A Dutch-language publication resulted from this symposium entitled Mohammed en de Late Oudheid (Hilversum: Verloren, 2018). Harald Motzki (Radboud University Nijmegen) and Clare Wilde (University of Groningen) contributed additional chapters for the publication. Mohammed en de Late Oudheid and the present volume were funded by Stichting Oosters Instituut, Stichting Boekenfonds Elisabeth Grent, Stichting Sormani Fonds, the Zenobia Foundation, and various individual donors.
The Dutch book laid the foundation for an academic version in English. Some contributions to the Dutch book were intended as an introduction to various aspects of the field of study to a wider audience, while others presented cutting-edge scholarship. It is the latter that we have selected for this volume. Together, these contributions cover a broad range of subfields with regards to research matter, source material, and geography. We have asked two more scholars, focusing on yet other aspects, to contribute as well: Peter Webb (Leiden University) and Constanza Cordoni (Utrecht University).

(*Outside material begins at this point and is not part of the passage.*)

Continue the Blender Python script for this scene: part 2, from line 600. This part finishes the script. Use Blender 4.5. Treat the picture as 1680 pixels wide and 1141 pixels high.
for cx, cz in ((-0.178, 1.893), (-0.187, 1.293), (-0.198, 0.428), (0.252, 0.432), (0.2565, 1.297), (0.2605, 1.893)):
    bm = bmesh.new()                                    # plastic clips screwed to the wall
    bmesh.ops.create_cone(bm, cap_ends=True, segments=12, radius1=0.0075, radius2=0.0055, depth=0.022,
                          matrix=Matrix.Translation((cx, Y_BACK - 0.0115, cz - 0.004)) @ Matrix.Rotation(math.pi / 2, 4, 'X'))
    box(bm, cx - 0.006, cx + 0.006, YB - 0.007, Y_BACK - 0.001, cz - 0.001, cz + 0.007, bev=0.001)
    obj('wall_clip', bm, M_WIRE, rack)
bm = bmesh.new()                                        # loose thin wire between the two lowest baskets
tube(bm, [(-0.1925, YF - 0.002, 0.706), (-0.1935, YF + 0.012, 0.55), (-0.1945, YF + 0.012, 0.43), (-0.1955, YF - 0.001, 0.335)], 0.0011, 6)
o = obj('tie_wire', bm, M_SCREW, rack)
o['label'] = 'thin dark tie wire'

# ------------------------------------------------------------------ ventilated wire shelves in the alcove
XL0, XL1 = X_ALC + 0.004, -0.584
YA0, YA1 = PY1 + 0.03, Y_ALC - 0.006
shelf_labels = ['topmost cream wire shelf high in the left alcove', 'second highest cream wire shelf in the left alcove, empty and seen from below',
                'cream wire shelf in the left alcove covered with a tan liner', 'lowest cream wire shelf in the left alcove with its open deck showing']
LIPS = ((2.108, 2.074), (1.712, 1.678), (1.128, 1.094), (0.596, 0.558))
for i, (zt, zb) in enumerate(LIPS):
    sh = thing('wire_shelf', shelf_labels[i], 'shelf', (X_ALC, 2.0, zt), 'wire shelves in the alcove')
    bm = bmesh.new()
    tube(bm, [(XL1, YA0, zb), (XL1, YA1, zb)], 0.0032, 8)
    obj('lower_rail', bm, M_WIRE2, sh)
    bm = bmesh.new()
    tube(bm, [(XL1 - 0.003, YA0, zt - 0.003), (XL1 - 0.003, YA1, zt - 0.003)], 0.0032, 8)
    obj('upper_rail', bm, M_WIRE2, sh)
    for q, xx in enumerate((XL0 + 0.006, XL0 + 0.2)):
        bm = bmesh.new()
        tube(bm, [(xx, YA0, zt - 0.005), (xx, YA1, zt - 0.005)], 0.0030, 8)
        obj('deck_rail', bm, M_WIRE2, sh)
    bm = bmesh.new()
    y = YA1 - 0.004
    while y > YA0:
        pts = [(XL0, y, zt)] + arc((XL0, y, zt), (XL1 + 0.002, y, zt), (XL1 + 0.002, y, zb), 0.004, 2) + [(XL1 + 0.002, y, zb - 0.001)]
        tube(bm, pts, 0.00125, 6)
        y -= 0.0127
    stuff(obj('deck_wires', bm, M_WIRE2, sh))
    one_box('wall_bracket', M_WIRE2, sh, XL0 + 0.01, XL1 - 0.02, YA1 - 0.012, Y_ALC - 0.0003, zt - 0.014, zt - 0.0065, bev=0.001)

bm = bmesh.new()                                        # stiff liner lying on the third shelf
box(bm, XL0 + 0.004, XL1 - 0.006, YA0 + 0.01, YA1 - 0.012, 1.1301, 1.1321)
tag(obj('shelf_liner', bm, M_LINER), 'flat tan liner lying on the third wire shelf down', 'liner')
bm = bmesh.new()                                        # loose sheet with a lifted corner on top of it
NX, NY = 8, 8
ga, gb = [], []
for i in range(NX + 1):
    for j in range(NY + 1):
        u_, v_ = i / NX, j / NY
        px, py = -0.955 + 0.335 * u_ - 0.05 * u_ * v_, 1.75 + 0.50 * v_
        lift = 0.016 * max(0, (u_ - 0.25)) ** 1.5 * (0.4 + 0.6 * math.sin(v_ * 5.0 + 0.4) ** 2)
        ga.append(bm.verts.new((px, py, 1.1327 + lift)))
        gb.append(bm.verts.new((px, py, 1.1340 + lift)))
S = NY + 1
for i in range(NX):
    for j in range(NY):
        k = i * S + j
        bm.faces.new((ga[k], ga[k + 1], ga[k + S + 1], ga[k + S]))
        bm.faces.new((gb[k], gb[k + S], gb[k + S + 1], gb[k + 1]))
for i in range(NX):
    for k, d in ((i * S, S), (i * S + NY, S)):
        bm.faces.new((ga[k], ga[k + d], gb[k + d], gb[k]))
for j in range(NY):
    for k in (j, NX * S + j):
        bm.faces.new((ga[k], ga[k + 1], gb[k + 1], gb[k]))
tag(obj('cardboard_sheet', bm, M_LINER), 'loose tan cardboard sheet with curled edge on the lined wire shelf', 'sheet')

During production of this book the sad news reached us that Harald Motzki passed away on 8 February 2019. Trained in Germany, Motzki had worked at Radboud University Nijmegen since 1991, where he held the chair Methodology of Research in Islamic Studies from 2001. Motzki acquired fame for his innovative isnād-cum-matn analysis. Commenting on his legacy, his Nijmegen colleague Kees Versteegh wrote that perhaps the most important lesson Motkzi taught us was that “rejecting the [Arabo-Islamic] evidence about the early Islamic period out of hand is mistaken, unwarranted, and counterproductive.”1
Josephine van den Bent, Floris van den Eijnde and Johan Weststeijn
Kees Versteegh, “Harald Motzki (1948–2019).” Hadis ve Siyer Araştırmaları: Hadīth and Sīra Studies 5 (2019): 397–99.